The Movida Madrileña and Cafés in Madrid

December 19, 2016

As I write this post, I am sitting in a small, overpriced coffee shop a few blocks away from school. The back wall of the coffee shop is unfinished, revealing several other paint jobs and the original concrete, instead of the white paint found on the other walls. A flannel-wearing waitress and a bearded barista sporting a denim apron make their way between the unfinished wooden tables and stools. The menu is written in chalk on two black walls, and the speakers are playing an eclectic mix that covers artists across genres, from Lynyrd Skynyrd to Katy Perry. Obligatory characteristics of any hip café, mason jars containing sugar don every table—and one table even supports an old typewriter.


One of numerous small coffee shops here in Madrid, it’s a friendly little café that makes a good café con leche. Alternative spots like this are ubiquitous in the city’s Malasaña neighborhood, the birthplace of a social movement that belies this café’s funky hipster atmosphere.

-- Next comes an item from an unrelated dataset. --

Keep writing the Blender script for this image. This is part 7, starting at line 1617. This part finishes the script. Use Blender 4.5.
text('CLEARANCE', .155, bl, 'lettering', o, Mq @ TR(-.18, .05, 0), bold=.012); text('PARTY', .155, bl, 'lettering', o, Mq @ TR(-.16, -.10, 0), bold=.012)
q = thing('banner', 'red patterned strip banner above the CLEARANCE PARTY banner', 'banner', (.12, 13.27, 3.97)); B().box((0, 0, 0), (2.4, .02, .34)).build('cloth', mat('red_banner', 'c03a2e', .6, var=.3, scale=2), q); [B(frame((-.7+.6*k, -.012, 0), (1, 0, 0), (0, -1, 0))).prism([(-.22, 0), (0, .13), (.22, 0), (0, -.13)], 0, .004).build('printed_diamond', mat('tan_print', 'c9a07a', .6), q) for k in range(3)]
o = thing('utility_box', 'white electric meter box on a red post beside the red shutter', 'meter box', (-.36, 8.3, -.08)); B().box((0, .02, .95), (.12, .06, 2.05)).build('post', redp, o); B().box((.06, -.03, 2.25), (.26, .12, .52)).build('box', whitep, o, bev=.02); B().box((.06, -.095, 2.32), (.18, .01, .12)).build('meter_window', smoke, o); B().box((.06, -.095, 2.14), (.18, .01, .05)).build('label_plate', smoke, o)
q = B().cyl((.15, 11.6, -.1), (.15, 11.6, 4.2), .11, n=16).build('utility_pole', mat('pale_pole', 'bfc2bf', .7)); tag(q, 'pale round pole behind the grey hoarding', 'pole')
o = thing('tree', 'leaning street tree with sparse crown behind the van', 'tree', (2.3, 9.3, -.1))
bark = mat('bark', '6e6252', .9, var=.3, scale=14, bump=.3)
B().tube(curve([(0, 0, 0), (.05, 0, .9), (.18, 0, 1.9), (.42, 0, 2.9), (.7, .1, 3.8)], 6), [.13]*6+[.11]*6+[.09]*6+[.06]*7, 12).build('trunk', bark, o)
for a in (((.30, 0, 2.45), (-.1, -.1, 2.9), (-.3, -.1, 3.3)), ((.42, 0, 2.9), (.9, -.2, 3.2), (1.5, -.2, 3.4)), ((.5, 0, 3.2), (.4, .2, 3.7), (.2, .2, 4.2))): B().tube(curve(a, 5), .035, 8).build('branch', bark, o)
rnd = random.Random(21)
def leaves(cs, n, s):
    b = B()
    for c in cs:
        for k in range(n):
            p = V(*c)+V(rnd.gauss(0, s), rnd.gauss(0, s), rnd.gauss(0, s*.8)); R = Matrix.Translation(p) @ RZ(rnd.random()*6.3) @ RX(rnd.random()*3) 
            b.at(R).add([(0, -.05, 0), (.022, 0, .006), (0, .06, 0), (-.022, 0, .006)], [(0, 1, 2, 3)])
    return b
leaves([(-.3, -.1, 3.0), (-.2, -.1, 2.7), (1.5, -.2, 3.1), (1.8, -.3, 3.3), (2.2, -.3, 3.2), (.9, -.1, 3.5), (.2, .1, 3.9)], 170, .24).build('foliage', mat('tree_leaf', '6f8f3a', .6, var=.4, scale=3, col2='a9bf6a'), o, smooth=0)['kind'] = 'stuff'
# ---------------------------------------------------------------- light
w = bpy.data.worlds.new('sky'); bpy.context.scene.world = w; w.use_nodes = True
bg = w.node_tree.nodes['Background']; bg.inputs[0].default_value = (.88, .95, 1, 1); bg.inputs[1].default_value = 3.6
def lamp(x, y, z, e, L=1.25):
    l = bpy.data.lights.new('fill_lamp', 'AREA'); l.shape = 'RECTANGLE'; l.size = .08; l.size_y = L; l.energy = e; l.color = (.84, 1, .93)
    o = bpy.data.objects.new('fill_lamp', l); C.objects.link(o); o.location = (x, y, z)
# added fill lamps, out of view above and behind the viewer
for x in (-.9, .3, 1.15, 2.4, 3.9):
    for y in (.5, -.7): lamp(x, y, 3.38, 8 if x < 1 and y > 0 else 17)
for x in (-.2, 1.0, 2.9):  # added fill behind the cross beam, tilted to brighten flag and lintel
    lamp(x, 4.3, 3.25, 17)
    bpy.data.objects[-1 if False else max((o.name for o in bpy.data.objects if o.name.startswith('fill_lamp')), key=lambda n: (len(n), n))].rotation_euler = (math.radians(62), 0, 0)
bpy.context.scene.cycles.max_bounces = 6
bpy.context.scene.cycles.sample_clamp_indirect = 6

The Movida Madrileña was born in the years after Franco’s death, as Spain transitioned from dictatorship to democracy. It was a countercultural movement rooted in the hedonism that had been prohibited under Franco. In short, punk rock ruled. Alternative magazines gave the movement a backbone. As word spread, artists descended, and the movement expanded. Vigo, Barcelona, and Puertollano soon had their own movidas.

Originating as a post-dictatorship catharsis, the movement attracted leftists who had long been oppressed under the regime, and it even received support from the Madrid government. The socialist mayor of Madrid at the time, Enrique Tierno Galván, supported the movement, proving that Spain was distancing itself from its fascist past. And, as the art of the period suggests, Malasaña was miles away from any hint of fascism.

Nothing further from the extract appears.